OLB sold to Crédit Mutuel
The French co-operative bank Crédit Mutuel Alliance Fédérale is taking over Oldenburgische Landesbank (OLB) via its subsidiary Targo Deutschland. The previous owners of OLB, led by US private equity firm Apollo, decided against an IPO, which had been rumoured for several years.
There had been speculation about an IPO coming in April. Plans for an IPO fell through in 2022 and 2023 due to weak market conditions. Increasing volatility in the stock market may now have tipped the scales in favour of abandoning the latest IPO plans. The owners did not comment on the sale price or the reasons for the decision to sell to Crédit Mutuel.
Largest acquisition since 2008
For Crédit Mutuel, this is the largest acquisition since the 2008 takeover of Citibank Deutschland, which was subsequently renamed Targobank. Eric Petitgrand, CEO of Crédit Mutuel Alliance Fédérale, put the purchase price at less than 2 billion euros. For CMAF, the OLB takeover is similar in size to the acquisition of CIC (Crédit Industriel et Commercial) in 1998, the oldest custodian bank in France.
Compared to the other French banks, the cooperative group, which consists of various regional associations and is managed from Strasbourg, is primarily focused on France following the sale of a Spanish subsidiary, with Germany as its second most important market. To date, its international activities account for just 20%.
Among the top ten private commercial banks
The combined total assets of Targobank and OLB amount to 79 billion euros. This puts them among the ten largest private commercial banks in Germany.
CMAF CEO Daniel Baal told business radio station BFM Business that Germany is a natural place for the bank to do business, hence the desire to strengthen its presence here. CMAF is said to have been on the lookout for a suitable takeover target in Germany for several months. If he had had to make a tender for a target, it would have contained all the characteristics of OLB, said Baal.

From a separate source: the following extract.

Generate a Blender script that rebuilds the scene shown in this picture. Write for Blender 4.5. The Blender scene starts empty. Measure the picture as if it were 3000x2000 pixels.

OLB and Targobank will complement each other well, as Targobank is particularly strong in loans, while OLB is a universal bank that is strong in both retail banking and corporate financing. There is also the insurance subsidiary ACM Deutschland. Insurance activities play a central role in the cooperative bank's latest strategic plan, as does the expansion of corporate and investment banking. With the takeover of OLB, there is now increasingly focussing on medium-sized companies in Germany.
Lucrative exit
For the previous owners led by Apollo, the sale provided the opportunity for a lucrative exit. In contrast to the alternative IPO route, the financial investors will get rid of the holding in one fell swoop after seven years, instead of gradually selling the shares on the stock exchange.
Apollo acquired 90% of OLB shares from Allianz in 2018, together with partners Teacher Retirement System of Texas (TRS) and Grovepoint Capital, for around EUR 500 million. They are estimated to have almost quadrupled their original investment.
For the IPO market, the lack of an OLB IPO is a further setback after the cancellation of the Stada IPO. OLB would have been the first IPO in Germany since the scientific publisher Springer Nature from the BC Partners portfolio last October. The IPO slump is also continuing across Europe. Only half a dozen companies have gone public this year, half of which have seen their share prices fall since their debut, such as the Spanish B2B hotel beds broker HBX Group, owned by Cinven and EQT, which has seen its share price fall by 7%, the largest IPO in Western Europe so far this year.